Of court-etiquette few are acquainted with the mysteries, and still fewer have lost themselves in its labyrinth of forms. Whence its origin? Perhaps from those grave and courtly Italians, who, in their petty pompous courts, made the whole business of their effeminate days consist in punctilios; and, wanting realities to keep themselves alive, affected the mere shadows of life and action, in a world of these mockeries of state. It suited well the genius of a people who boasted of elementary works to teach how affronts were to be given, and how to be taken; and who had some reason to pride themselves in producing the Cortegiano of Castiglione, and the Galateo of Della Casa. They carried this refining temper into the most trivial circumstances, when a court was to be the theatre, and monarchs and their representatives the actors. Precedence, and other honorary discriminations, establish the useful distinctions of ranks, and of individuals; but their minuter court forms, subtilised by Italian conceits, with an erudition of precedents, and a logic of nice distinctions, imparted a mock dignity of science to the solemn fopperies of a master of the ceremonies, who exhausted all the faculties of his soul on the equiponderance of the first place of inferior degree with the last of a superior; who turned into a political contest the placing of a chair and a stool; made a reception at the stairs’-head, or at the door, raise a clash between two rival nations; a visit out of time require a negotiation of three months; or an awkward invitation produce a sudden fit of sickness; while many a rising antagonist, in the formidable shapes of ambassadors, were ready to despatch a courier to their courts, for the omission or neglect of a single punctilio. The pride of nations, in pacific times, has only these means to maintain their jealousy of power: yet should not the people be grateful to the sovereign who confines his campaigns to his drawing-room: whose field-marshal is a tripping master of the ceremonies; whose stratagems are only to save the inviolability of court-etiquette; and whose battles of peace are only for precedence?

When the Earls of Holland and Carlisle, our ambassadors extraordinary to the court of France, in 1624, were at Paris, to treat of the marriage of Charles with Henrietta, and to join in a league against Spain, before they showed their propositions, they were desirous of ascertaining in what manner Cardinal Richelieu would receive them. The Marquis of Ville-aux-Clers was employed in this negotiation, which appeared at least as important as the marriage and the league. He brought for answer, that the cardinal would receive them as he did the ambassadors of the Emperor and the King of Spain; that he could not give them the right hand in his own house, because he never honoured in this way those ambassadors; but that, in reconducting them out of his room, he would go farther than he was accustomed to do, provided that they would permit him to cover this unusual proceeding with a pretext, that the others might not draw any consequences from it in their favour. Our ambassadors did not disapprove of this expedient, but they begged time to receive the instructions of his majesty. As this would create a considerable delay, they proposed another, which would set at rest, for the moment, the punctilio.

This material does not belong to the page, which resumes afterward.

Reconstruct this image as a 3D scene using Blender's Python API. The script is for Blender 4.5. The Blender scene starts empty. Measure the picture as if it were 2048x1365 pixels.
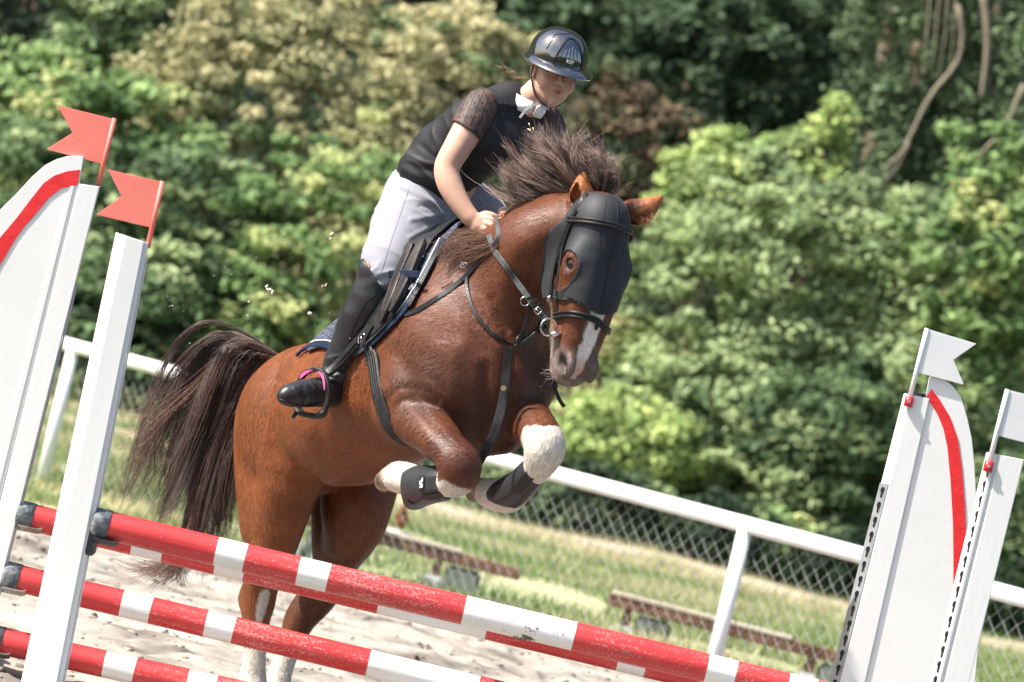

They observed, that if the cardinal would feign himself sick, they would go to see him: on which the cardinal immediately went to bed, and an interview, so important to both nations, took place, and articles of great difficulty were discussed by the cardinal’s bedside! When the Nuncio Spada would have made the cardinal jealous of the pretensions of the English ambassadors, and reproached him with yielding his precedence to them, the cardinal denied this. “I never go before them, it is true, but likewise I never accompany them; I wait for them only in the chamber of audience, either seated in the most honourable place, or standing till the table is ready: I am always the first to speak, and the first to be seated; and besides, I have never chosen to return their visit, which has made the Earl of Carlisle so outrageous.”[1]